Cumartesi Burj El Arab’ın iç mimarından 63 daire

Burj El Arab’ın iç mimarından 63 daire

18.12.2010 - 01:00 | Son Güncellenme:

Ünlü iç mimar Khauan Chew Türkiye’deki ilk projesi Swissotel Living’i tanıtmak için İstanbul’daydı. Chew: “Üç evim var. Üçünün de dekorasyonu bitmedi! Her sabah kalktığımda evde başka eksik bulurum”

Burj El Arab’ın iç mimarından 63 daire

30 yıldır mimari sektöründe. İngiltere, Amerika, Ortadoğu ve Uzakdoğu’daki projelerde çalışıyor. İç mimar Khauan Chew İngiltere Kraliyet Ailesi’nin evlerinin dekorasyonunu da yaptı, Burj Al Arab Tower Otel’in gösterişli iç dekorasyonunu da. CV’sinde imza attığı yapılar arasında beş yıldızlı oteller, havaalanları, kamu binaları var.
Türkiye’deki ilk projesi ise Swissotel Living. Maçka’daki projede 63 daireyi o tasarladı. Oturanların Swissotel’in restoran, spor salonu, business center ve spa gibi tüm olanaklarından yararlanabileceği daireler satılmayacak, sadece kiralanacak. Ocak ayının ortasından itibaren hizmet verecek Swissotel Living’de en düşük kira 5400 avrodan başlayacak.

Haberin Devamı

* Mimarlık okumaya nasıl karar verdiniz?
Annem piyanistti. Ben de 6 yaşından beri keman çalıyorum, sonra piyano çalmaya başladım. Aslında çocukken hayalim müzisyen olmaktı. Ancak annem parmaklarıma zarar gelmesin diye dışarıda oynamama izin vermiyordu. Babam bana aldığı renkli kalemlerle ve boyalarla kendi başıma evde eğlenebileceğim bir dünya yarattı. Zamanla enstrüman çalmak hobim olmaktan çıktı, artık çizim yapmaktan zevk alıyordum. Mimarlığı da isteyerek seçtim. Londra’da Architectural Association’ı bitirdim.

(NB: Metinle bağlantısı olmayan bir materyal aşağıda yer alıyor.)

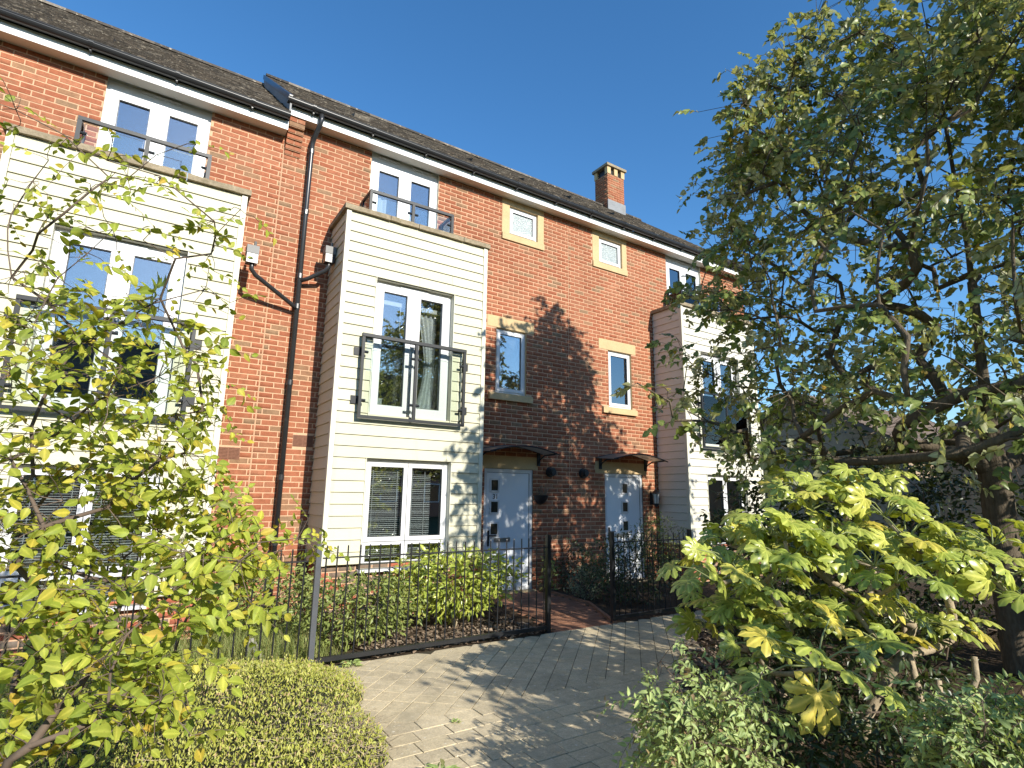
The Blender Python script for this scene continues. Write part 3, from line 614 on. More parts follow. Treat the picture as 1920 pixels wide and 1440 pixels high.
paving = MB()
for y0, y1 in zip(np.linspace(-9.5, -2.52, 15)[:-1], np.linspace(-9.5, -2.52, 15)[1:]):
    paving.poly([(edge_x(PAVE_EDGE_L, y0) - .1, y0, 0.0015), (edge_x(PAVE_EDGE_R, y0) + .1, y0, 0.0015),
                 (edge_x(PAVE_EDGE_R, y1) + .1, y1, 0.0015), (edge_x(PAVE_EDGE_L, y1) - .1, y1, 0.0015)])
paving = paving.build('paving', M['joint'])
paving['kind'] = 'structure'


def paver_verts(l, w, g=0.0026, top=0.006, h=0.03, rnd=RND):
    c = 0.002
    v = []
    for z, k in ((top, c), (top - c, 0), (top - h, 0)):
        for sx, sy in ((-1, -1), (1, -1), (1, 1), (-1, 1)):
            v.append((sx * (l / 2 - g - k), sy * (w / 2 - g - k), z))
    return v


PAVER_F = [(0, 1, 2, 3)] + [(4 + i, 4 + (i + 1) % 4, (i + 1) % 4, i) for i in range(4)] + [(8 + i, 8 + (i + 1) % 4, 4 + (i + 1) % 4, 4 + i) for i in range(4)]


def lay_pavers(parent, spots, n_single, mat, mass, cut=None):
    """spots: centre x, y, length, width, turn"""
    cache = {}
    P = np.array([(s[0], s[1], 0) for s in spots])
    px, py, dep = in_view(P)
    ok = (dep > 0.5) & (px > 0) & (px < 1920) & (py > 0) & (py < 1445)
    order = np.argsort(np.where(ok, dep, 1e9))
    single = set(int(i) for i in order[:n_single] if ok[i])
    mass_mb = MB()

    def clip(pts, lo, hi):
        for lim, sg in ((lo, 1), (hi, -1)):
            out = []
            for p, q in zip(pts, pts[1:] + pts[:1]):
                a, b = (p[1] - lim) * sg, (q[1] - lim) * sg
                if a >= 0:
                    out.append(p)
                if (a < 0) != (b < 0):
                    t = a / (a - b)
                    out.append((p[0] + (q[0] - p[0]) * t, lim))
            pts = out
            if len(pts) < 3:
                return []
        return pts
    for i, s in enumerate(spots):
        tz = RND.uniform(-0.002, 0.002)
        if cut and s[4]:
            ca, sa = math.cos(s[4]), math.sin(s[4])
            hl, hw = s[2] / 2 - .003, s[3] / 2 - .003
            ring = [(s[0] + a * hl * ca - b * hw * sa, s[1] + a * hl * sa + b * hw * ca) for a, b in ((-1, -1), (1, -1), (1, 1), (-1, 1))]
            if min(p[1] for p in ring) < cut[0] or max(p[1] for p in ring) > cut[1]:
                ring = clip(ring, *cut)
                if ring:
                    n, m = len(mass_mb.v), len(ring)
                    mass_mb.v += [(x, y, .006 + tz) for x, y in ring] + [(x, y, -.02) for x, y in ring]
                    mass_mb.f.append(tuple(range(n, n + m)))
                    mass_mb.f += [(n + m + k, n + m + (k + 1) % m, n + (k + 1) % m, n + k) for k in range(m)]
                continue
        rx, ry = RND.gauss(0, 0.0035), RND.gauss(0, 0.0035)
        if i in single:
            key = (round(s[2], 3), round(s[3], 3))
            if key not in cache:
                me = bpy.data.meshes.new('paver')
                me.from_pydata(paver_verts(s[2], s[3]), [], PAVER_F)
                me.materials.append(mat)
                cache[key] = me
            o = bpy.data.objects.new('paver', cache[key])
            o.location = (s[0], s[1], tz)
            o.rotation_euler = (rx, ry, s[4] + RND.gauss(0, .008))
            COL.objects.link(o)
            o.parent = parent
        else:
            n = len(mass_mb.v)
            ca, sa = math.cos(s[4]), math.sin(s[4])
            for x, y, z in paver_verts(s[2], s[3]):
                mass_mb.v.append((s[0] + x * ca - y * sa, s[1] + x * sa + y * ca, z + tz))
            mass_mb.f += [tuple(n + k for k in f) for f in PAVER_F]
    if mass_mb.v:
        mass_mb.build(mass, mat, parent, kind='stuff')


spots = []
PW = 0.160
for k in range(40):                                  # straight courses nearest the camera
    y = -4.36 - k * PW
    if y < -8.6:
        break
    x = -0.6 + (k % 2) * 0.10
    while x < 3.4:
        l = RND.choice((0.16, 0.24, 0.24, 0.20))
        cx = x + l / 2
        if edge_x(PAVE_EDGE_L, y) - .1 < cx < edge_x(PAVE_EDGE_R, y) + .1:
            spots.append((cx, y, l, PW, 0.0))
        x += l
x = 0.0
while x < 3.6:                                        # one straight course before the diagonal field
    spots.append((x + .12, -4.20, .24, PW, 0.0)) if edge_x(PAVE_EDGE_L, -4.2) < x < edge_x(PAVE_EDGE_R, -4.2) else None
    x += .24
c45 = math.sqrt(.5)
for i in range(-60, 60):                              # diagonal field up to the fence
    v = i * PW
    u = -12.0 + (i % 2) * .11
    while u < 12.0:
        l = RND.choice((0.16, 0.24, 0.20))
        uc = u + l / 2
        cx, cy = (uc - v) * c45 + 2.0, (uc + v) * c45 - 3.2
        if -4.30 < cy < -2.50 and edge_x(PAVE_EDGE_L, cy) - .05 < cx < edge_x(PAVE_EDGE_R, cy) + .1:
            spots.append((cx, cy, l, PW, math.pi / 4))
        u += l
lay_pavers(paving, spots, 300, M['paver'], 'distant_pavers', (-4.123, -2.545))

# the red path from the gate gap to the doors
PATH_L = [(-2.56, 3.18), (-1.3, 3.55), (0.0, 3.62)]
PATH_R = [(-2.56, 4.12), (-1.36, 4.72), (-0.3, 4.80), (0.0, 4.80)]
path = MB()
for y0, y1 in zip(np.linspace(-2.56, 0, 9)[:-1], np.linspace(-2.56, 0, 9)[1:]):
    path.poly([(edge_x(PATH_L, y0), y0, -0.004), (edge_x(PATH_R, y0), y0, -0.004), (edge_x(PATH_R, y1), y1, -0.004), (edge_x(PATH_L, y1), y1, -0.004)])
path = path.build('garden_path', M['joint'])
path['kind'] = 'structure'
spots = []
for k in range(25):
    y = -2.50 + k * .102
    x = 3.0 + (k % 2) * .1
    while x < 4.9:
        if edge_x(PATH_L, y) < x + .1 < edge_x(PATH_R, y):
            spots.append((x + .1, y, .2, .1, 0))
        x += .2
lay_pavers(path, spots, 260, M['red_paver'], 'distant_pavers')
kerb = MB()
for (y0, x0), (y1, x1) in zip(PATH_R[:-1], PATH_R[1:]):
    kerb.tube([(x0 + .04, y0, 0.005), (x1 + .04, y1, 0.005)], .035, 4)
kerb.build('path_edging', M['red_paver'], path)

# ------------------------------------------------------------------ the terrace
D = 0.763            # how far the clad bays stand out from the brick wall
RIDGE_Y = 3.5


def upvc_window(house, x0, x1, z0, z1, y, name='window', mull=(), transom=None, pane='glass', reveal=None, face=0.0, room=True, fw=0.055, sill=0.0):
    """frame, sashes and panes; mull: x positions of mullions; transom: z"""
    w = MB().ring(x0, x1, z0, z1, fw, y, y + .07).build(name, M['upvc'], house)
    xs = [x0 + fw * .6] + list(mull) + [x1 - fw * .6]
    zs = [z0 + fw * .6] + ([transom] if transom else []) + [z1 - fw * .6]
    for a, b in zip(xs, xs[1:]):
        for c, d in zip(zs, zs[1:]):
            sw = 0.058 if not (transom and d <= transom) else 0.04
            MB().ring(a + .004, b - .004, c + .004, d - .004, sw, y - .014, y + .05).build('sash', M['upvc'], w)
            MB().box(a + sw, b - sw, y + .012, y + .018, c + sw, d - sw).build('pane', M[pane], w)
            MB().ring(a + sw, b - sw, c + sw, d - sw, .008, y - .004, y + .012).build('glazing_seal', M['black_pvc'], w)
    if sill:
        MB().prism([(y + .05, z0 - .001), (y - sill, z0 - .012), (y - sill, z0 - .045), (y + .05, z0 - .045)], x0 - .03, x1 + .03).build('sill', M['upvc'], w)
    if reveal:
        r = MB()
        r.poly([(x0, face, z0), (x0, y, z0), (x0, y, z1), (x0, face, z1)])
        r.poly([(x1, y, z0), (x1, face, z0), (x1, face, z1), (x1, y, z1)])
        r.poly([(x0, y, z1), (x1, y, z1), (x1, face, z1), (x0, face, z1)])
        r.poly([(x0, face, z0), (x1, face, z0), (x1, y, z0), (x0, y, z0)])
        r.build('reveal', M[reveal], w)
    if room:
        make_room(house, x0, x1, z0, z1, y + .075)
    return w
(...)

* İç mimarlığa yönelmenizin hikayesi var mı?
Okulu bitirdikten sonra bir mimarlık ofisine girdim. Ancak yaşanan ekonomik krizde aynı ofiste çalışan 100 kadar mimarla birlikte kovuldum. Uzun süre işsiz kalınca iş bulan bir ajansa başvurdum. Bana bir tasarım firmasında iç dizayn yapıp yapmak istemediğimi sordular, “Hayır” dedim. Ama sonunda evet demek zorunda kaldım, çünkü aylardır işsizdim. Karnım açtı (gülüyor)! Mimari ofiste aldığımın iki katı maaşla işe girdim. Zamanla iç tasarımla uğraşmayı sevdim. Ve kariyerimi tamamen bunun üzerine kurdum.

* Siz nasıl bir evde yaşıyorsunuz?
Almanya, İngiltere ve Dubai’de dekorasyonu bana ait olan üç evim var. Üçünün de dekorasyonu hâlâ bitmedi! Mimarlar her defasında yaşadıkları ortamda bir eksik bulduğu için asla yüzde yüz tamamlanmış bir evde oturamazlar. Ben de her sabah kalktığımda evde başka eksik bir şey bulurum ya da aklıma yeni bir mimari çözüm gelir.

“İstanbul manzarasından rol çalmam mümkün değildi”
Swissotel Living’te elegan bir görüntü yaratmak amacıyla deri ve ahşaba ağırlık verdim. Her odanın mükemmel manzarası var. Bir tasarımcı olarak İstanbul manzarasından rol çalmam mümkün değildi. Ben de manzaraya ayak uydurdum. Yemek yenilen masa, koltuk takımı, yatak manzarayı görür şekilde yerleştirildi. Her tasarımcının çevreye saygılı olması gerektiğine inanıyorum. Bu yüzden odalarda enerji tasarruflu aydınlatmalar kullandık. Kullanılan su arıtılarak bahçe sulamasına yardımcı oluyor.

“Ya çok seversiniz ya da nefret edersiniz”
“İç tasarımını tam beş yılda, 1994-1999 arasında, yaptığım yedi yıldızlı otel Burj Al Arab insanların ya çok seveceği ya da çok nefret edeceği bir dekorasyona sahip. Çünkü bazı bölümleri fazlasıyla Arap tarzı bazı bölümleri ise çok modern.”